500.0 mL of 0.140 M NaOH is added to 565 mL of 0.250 M weak acid (Ka = 2.92 × 10-5). What is the pH of the resulting buffer?

1 Answer
Apr 10, 2017

Answer:

#"pH" = 4.528#

Explanation:

Right from the start, looking at the values given to you, I'd say that the #"pH"# is very close to the #"p"K_a# of the weak acid.

So I would say that you have

#"pH" ~~ "p"K_a#

or

#"pH" ~~ - log(2.92 * 10^(-5))#

#"pH" ~~ 4.535#

Here's why.

The idea here is that the hydroxide anions delivered to the solution by the soluble salt will react with the weak acid, let's say #"HA"#, to form the conjugate base of the acid, #"A"^(-)#.

#"HA"_ ((aq)) + "OH"_ ((aq))^(-) -> "A"_ ((aq))^(-) + "H"_ 2"O"_ ((l))#

The weak acid and the hydroxide anions react in a #1:1# mole ratio to produce conjugate base. In other words, every mole of hydroxide anions added to the solution will consume #1# mole of weak acid and produce #1# mole of conjugate base.

Use the molarities and the volumes of the two solutions to figure out how many moles of each reactant are being mixed

#500.0 color(red)(cancel(color(black)("mL"))) * "0.140 moles OH"^(-)/(10^3color(red)(cancel(color(black)("mL solution")))) = "0.0700 moles OH"^(-)#

#565 color(red)(cancel(color(black)("mL"))) * "0.250 moles HA"/(10^3color(red)(cancel(color(black)("mL solution")))) = "0.141 moles HA"#

Now, you have fewer moles of hydroxide anions than moles of weak acid, which implies that the hydroxide anions will act as a limiting reagent, i.e. they will be completely consumed by the reaction.

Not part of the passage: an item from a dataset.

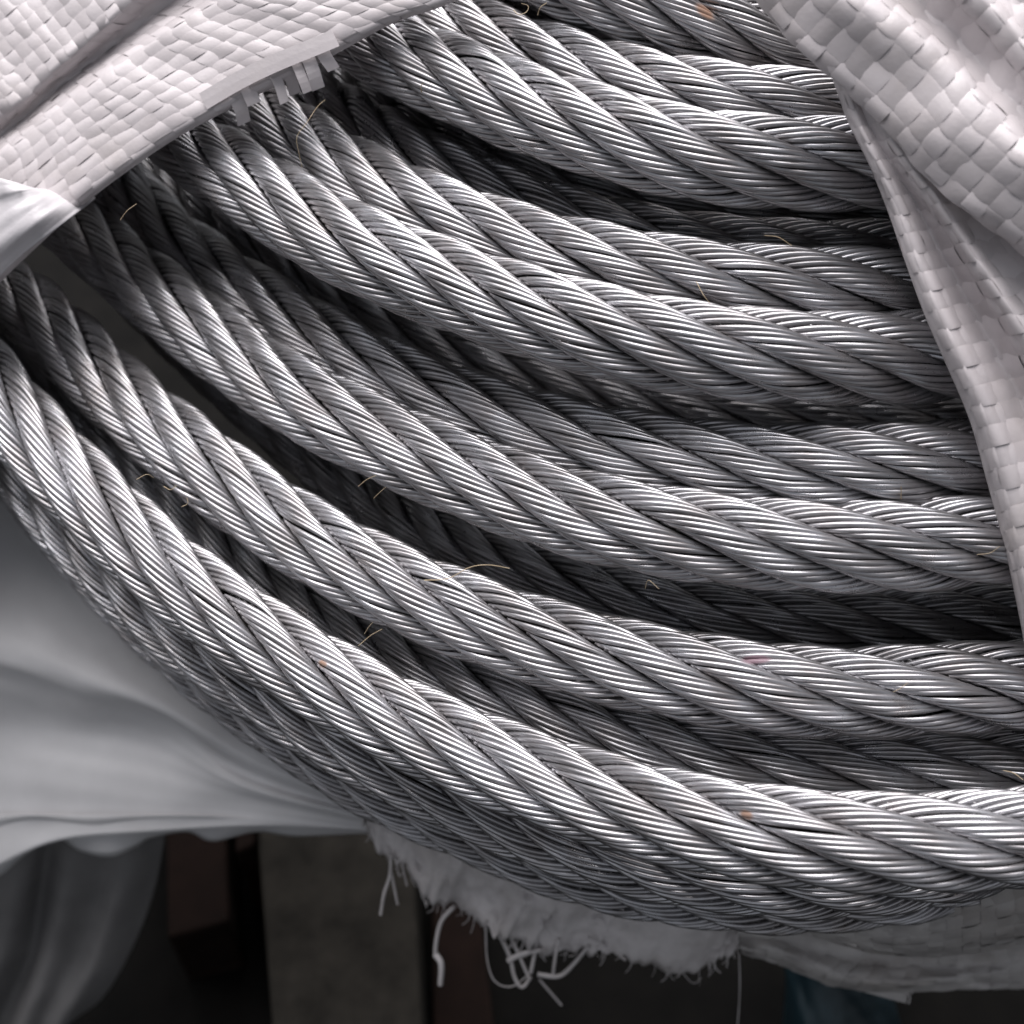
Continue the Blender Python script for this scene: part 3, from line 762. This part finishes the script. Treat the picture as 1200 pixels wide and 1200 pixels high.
def box(name, corners, h, mat, bev=0.002):
    """a slab of height h standing on the ground; corners are those of its top face"""
    top_ = [on_level(x, y, h) for x, y in corners]
    n = len(corners)
    V = [tuple(p) for p in top_] + [(p.x, p.y, GZ - 0.01) for p in top_]
    me = bpy.data.meshes.new(name)
    F = [tuple(range(n))[::-1], tuple(range(n, 2 * n))] + [(i, (i + 1) % n, n + (i + 1) % n, n + i) for i in range(n)]
    me.from_pydata(V, [], F); me.update(); me.materials.append(mat)
    o = bpy.data.objects.new(name, me); col.objects.link(o)
    md = o.modifiers.new('edges', 'BEVEL'); md.width = bev; md.segments = 3
    UPRIGHT.add(o.name)
    return o
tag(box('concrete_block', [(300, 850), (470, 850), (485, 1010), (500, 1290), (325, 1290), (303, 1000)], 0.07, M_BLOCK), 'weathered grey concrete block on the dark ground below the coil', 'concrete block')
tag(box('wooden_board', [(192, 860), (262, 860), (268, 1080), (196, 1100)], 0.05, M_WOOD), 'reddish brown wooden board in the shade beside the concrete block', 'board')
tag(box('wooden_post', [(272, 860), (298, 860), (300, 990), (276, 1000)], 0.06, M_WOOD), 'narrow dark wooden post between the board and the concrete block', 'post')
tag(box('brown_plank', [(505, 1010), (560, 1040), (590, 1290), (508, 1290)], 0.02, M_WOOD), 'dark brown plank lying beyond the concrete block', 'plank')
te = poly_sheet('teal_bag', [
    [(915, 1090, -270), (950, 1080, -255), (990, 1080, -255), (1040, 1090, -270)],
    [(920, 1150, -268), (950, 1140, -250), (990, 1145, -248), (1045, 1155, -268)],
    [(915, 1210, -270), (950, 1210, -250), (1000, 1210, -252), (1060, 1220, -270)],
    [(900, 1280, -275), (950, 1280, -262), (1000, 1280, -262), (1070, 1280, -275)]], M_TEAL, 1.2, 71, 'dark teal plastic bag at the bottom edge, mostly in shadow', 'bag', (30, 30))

# ------------------------------------------------------------------ stray fibres caught on the ropes
fib = [
    ('tan fibre lying across the second turn, ending over a dark gap', [(497, 680, 11), (525, 678, 12), (550, 665, 14), (572, 662, 14), (597, 666, 12)], 0.00012),
    ('curly pale fibre in the gap at the far left of the coil', [(160, 562, -12), (172, 556, -10), (180, 560, -12)], 0.0001),
    ('short curled fibre near the lower left turns', [(192, 570, -16), (200, 574, -14), (207, 569, -14)], 0.0001),
    ('hooked fibre hanging under the second turn at left', [(213, 594, -14), (220, 590, -12), (219, 583, -12)], 0.0001),
    ('long bent fibre below the fringed hem tapes', [(354, 196, 2), (350, 178, 4), (348, 160, 5), (360, 143, 5), (372, 125, 4), (381, 117, 3)], 0.00008),
    ('straight pale fibre poking out under the middle turn', [(420, 570, 2), (430, 562, 6), (441, 557, 8)], 0.0001),
    ('thin forked fibre below the middle turn', [(438, 584, 2), (445, 577, 5), (452, 571, 7)], 0.00009),
    ('fibre standing up from the lowest bright turn', [(420, 757, 8), (434, 745, 10), (448, 737, 12)], 0.0001),
    ('short fibre in the dark gap above the lowest bright turn', [(427, 743, 2), (432, 735, 6), (437, 729, 8)], 0.0001),
    ('looped wisp of lint at the top of the upper turns', [(602, 12, 2), (608, 17, 5), (617, 14, 5), (619, 7, 5), (611, 4, 5)], 0.0001),
    ('curved wisp of lint beside the top loop', [(630, 18, 4), (633, 9, 5), (641, 3, 5)], 0.0001),
    ('upright pale bristle between the two right-hand middle turns', [(1056, 585, 6), (1056, 577, 12), (1056, 570, 14)], 0.00016),
    ('pale fibre lying on the middle turn near the right sack', [(1145, 650, 12), (1160, 648, 14), (1172, 640, 14)], 0.0001),
    ('straw coloured bristle crossing a groove near the purple smear', [(1047, 811, 12), (1056, 806, 14), (1064, 800, 14)], 0.0001),
    ('stiff fibre at the right end of the lowest dark gap', [(1176, 903, 6), (1188, 906, 9), (1199, 914, 10)], 0.00013),
    ('short bristle under the frontmost bottom turn at right', [(1113, 1036, 6), (1117, 1043, 8), (1120, 1049, 8)], 0.00012),
    ('golden fibre near the left sack hem', [(141, 258, -14), (149, 247, -12), (160, 239, -12)], 0.00009),
    ('fine fibre hanging against the right-hand upper turns', [(816, 330, 8), (824, 345, 10), (833, 357, 10)], 0.00009),
    ('crooked fibre below the upper free turn near the flap', [(896, 276, 2), (912, 278, 5), (928, 288, 6)], 0.0001),
    ('tiny forked bristle in the gap below the middle turn', [(756, 690, 0), (760, 680, 4), (772, 690, 5)], 0.0001),
    ('small upright fibre on the dark upper turn', [(494, 108, 3), (493, 102, 6), (496, 97, 8)], 0.00014),
]
for lab, p, r_ in fib:
    o = tube('fibre', p, r_ * 0.85, M_FIBRE, None, 16, 5, 0.3)
    tag(o, lab, 'fibre', 'stray fibres caught on the ropes')

# lean the coil and its wrapping back into the photographer's view
bpy.context.view_layer.update()
for o in list(col.objects):
    if o.parent is None and o.name not in UPRIGHT and o.type in {'MESH', 'EMPTY'}:
        o.matrix_world = LEAN @ o.matrix_world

The resulting solution will thus contain

#n_ ("OH"^(-)) = "0 moles OH"^(-) -># completely consumed

#n_ ("HA") = "0.141 moles" - "0.0700 moles" = "0.0710 moles HA"#

#n_ ("A"^(-)) = "0 moles" + "0.0700 moles" = "0.0700 moles A"^(-)#

The total volume of the solution will be

#V_"total" = "500.0 mL" + "565 mL" = "1065 mL"#

The concentration of the weak acid and of the conjugate base in the resulting solution will be

#["HA"] = "0.0710 moles"/(1065 * 10^(-3)"L") = "0.0667 M"#

#["A"^(-)] = "0.0700 moles"/(1065 * 10^(-3)"L") = "0.0657 M"#

Now, you can calculate the #"pH"# of the buffer by using the Henderson - Hasselbalch equation, which for your buffer will look like this

#"pH" = "p"K_a + log( (["A"^(-)])/(["HA"]))#

Plug in your values to find

#"pH" = 4.53 + log(( 0.0657 color(red)(cancel(color(black)("M"))))/(0.0667 color(red)(cancel(color(black)("M")))))#

#"pH" = 4.535 + (-0.00656)#

#color(darkgreen)(ul(color(black)("pH" = 4.528)))#

The answer is rounded to three decimal places, the number of sig figs you have for all but one of your values.

Notice that the initial prediction turned out to be correct, we really do have

#"pH" ~~ "p"K_a#

The prediction was based on the fact that your values showed that you had almost twice as many moles of weak acid than moles of strong base.

The #1:1# mole ratio that the two reactants share means that almost half of the number of moles of weak acid will be converted to moles of conjugate base.

So the concentration of the weak acid and the concentration of the conjugate base were going to come out as being almost equal.

And since the Henderson - Hasselbalch equation shows that when

#["HA"] = ["A"^(-)]#

you have

#"pH" = "p"K_a + log(1)#

#"pH" = "p"K_a#

the prediction was right on the money.